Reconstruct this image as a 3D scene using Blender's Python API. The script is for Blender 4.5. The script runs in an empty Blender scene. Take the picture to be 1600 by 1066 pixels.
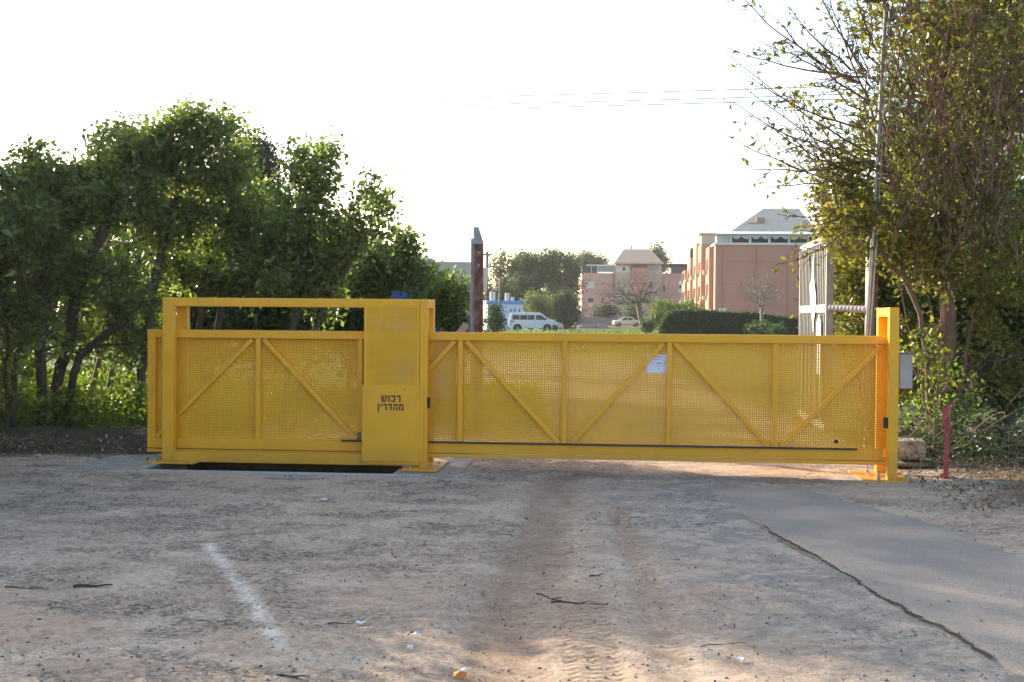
import bpy, math, random
import numpy as np
from mathutils import Vector, Matrix

SC = bpy.context.scene
COL = SC.collection
R = math.radians
rng = np.random.default_rng(7)
random.seed(7)

# ------------------------------------------------------------------ camera
FPX, HOR, ROLL, EYE = 2000.0, 495.0, 0.008, 1.7      # focal in pixels of a 1600 px wide frame
pitch = math.atan((533 - HOR) / FPX)
Fv = Vector((0, math.cos(pitch), -math.sin(pitch)))
R0 = Vector((1, 0, 0)); U0 = Vector((0, math.sin(pitch), math.cos(pitch)))
Rv = math.cos(ROLL) * R0 + math.sin(ROLL) * U0
Uv = -math.sin(ROLL) * R0 + math.cos(ROLL) * U0
cam_d = bpy.data.cameras.new('camera')
cam = bpy.data.objects.new('camera', cam_d); COL.objects.link(cam)
m = Matrix((Rv, Uv, -Fv)).transposed().to_4x4(); m.translation = Vector((0, 0, EYE))
cam.matrix_world = m
cam_d.sensor_width = 36; cam_d.lens = 36 * FPX / 1600
cam_d.clip_start = 0.1; cam_d.clip_end = 3000
SC.camera = cam

# ------------------------------------------------------------------ sky and sun
SUN_AZ, SUN_EL = -45, 19          # degrees from +Y (left is negative), above the horizon
w = bpy.data.worlds.new("World"); SC.world = w; w.use_nodes = True
nt = w.node_tree
sky = nt.nodes.new('ShaderNodeTexSky'); sky.sky_type = 'NISHITA'; sky.sun_disc = False
sky.sun_elevation = R(SUN_EL); sky.sun_rotation = R(SUN_AZ)
sky.air_density = 1.0; sky.dust_density = 2.2; sky.ozone_density = 1.0
nt.links.new(sky.outputs[0], nt.nodes['Background'].inputs[0])
nt.nodes['Background'].inputs[1].default_value = 0.15
sl = bpy.data.lights.new('sun', 'SUN'); sl.energy = 4.0; sl.angle = R(0.5); sl.color = (1.0, 0.86, 0.66)
so = bpy.data.objects.new('sun', sl); COL.objects.link(so)
sd = Vector((math.sin(R(SUN_AZ)) * math.cos(R(SUN_EL)), math.cos(R(SUN_AZ)) * math.cos(R(SUN_EL)), math.sin(R(SUN_EL))))
so.rotation_euler = sd.to_track_quat('Z', 'Y').to_euler(); so.location = (0, 0, 30)
SC.view_settings.view_transform = 'Standard'; SC.view_settings.look = 'None'
SC.view_settings.exposure = 1.5; SC.view_settings.gamma = 1.0
HAZE = .0002
SC.cycles.max_bounces = 6; SC.cycles.transmission_bounces = 4; SC.cycles.diffuse_bounces = 3
SC.cycles.sample_clamp_indirect = 6

# ------------------------------------------------------------------ survey helpers: sight line -> world
def ray(px, py):
    return Fv + Rv * ((px - 800) / FPX) - Uv * ((py - 533) / FPX)
def at(px, py, Y):
    d = ray(px, py); return Vector((0, 0, EYE)) + d * (Y / d.y)
def XZ(px, py, Y):
    p = at(px, py, Y); return p.x, p.z

# ------------------------------------------------------------------ numpy noise
def vnoise(x, y, seed=0):
    def h(i, j):
        n = (i.astype(np.int64) * 374761393 + j.astype(np.int64) * 668265263 + seed * 974634777) & 0xFFFFFFFF
        n = ((n ^ (n >> 13)) * 1274126177) & 0xFFFFFFFF
        return ((n ^ (n >> 16)) & 0xFFFF) / 65535.0
    xi = np.floor(x); yi = np.floor(y); fx = x - xi; fy = y - yi
    fx = fx * fx * (3 - 2 * fx); fy = fy * fy * (3 - 2 * fy)
    a = h(xi, yi); b = h(xi + 1, yi); c = h(xi, yi + 1); d = h(xi + 1, yi + 1)
    return (a * (1 - fx) + b * fx) * (1 - fy) + (c * (1 - fx) + d * fx) * fy
def fbm(x, y, seed=0, o=4):
    s = 0; a = .5; t = 0
    for k in range(o):
        s = s + a * vnoise(x * 2 ** k, y * 2 ** k, seed + k * 17); t += a; a *= .55
    return s / t
def sstep(a, b, x):
    t = np.clip((x - a) / (b - a), 0, 1); return t * t * (3 - 2 * t)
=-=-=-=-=
Your task is to reproduce exactly the lines from the start of the data above through the line containing "SC.camera = cam", leaving every picture out.

Reconstruct this image as a 3D scene using Blender's Python API. The script is for Blender 4.5. The script runs in an empty Blender scene. Take the picture to be 1600 by 1066 pixels.
import bpy, math, random
import numpy as np
from mathutils import Vector, Matrix

SC = bpy.context.scene
COL = SC.collection
R = math.radians
rng = np.random.default_rng(7)
random.seed(7)

# ------------------------------------------------------------------ camera
FPX, HOR, ROLL, EYE = 2000.0, 495.0, 0.008, 1.7      # focal in pixels of a 1600 px wide frame
pitch = math.atan((533 - HOR) / FPX)
Fv = Vector((0, math.cos(pitch), -math.sin(pitch)))
R0 = Vector((1, 0, 0)); U0 = Vector((0, math.sin(pitch), math.cos(pitch)))
Rv = math.cos(ROLL) * R0 + math.sin(ROLL) * U0
Uv = -math.sin(ROLL) * R0 + math.cos(ROLL) * U0
cam_d = bpy.data.cameras.new('camera')
cam = bpy.data.objects.new('camera', cam_d); COL.objects.link(cam)
m = Matrix((Rv, Uv, -Fv)).transposed().to_4x4(); m.translation = Vector((0, 0, EYE))
cam.matrix_world = m
cam_d.sensor_width = 36; cam_d.lens = 36 * FPX / 1600
cam_d.clip_start = 0.1; cam_d.clip_end = 3000
SC.camera = cam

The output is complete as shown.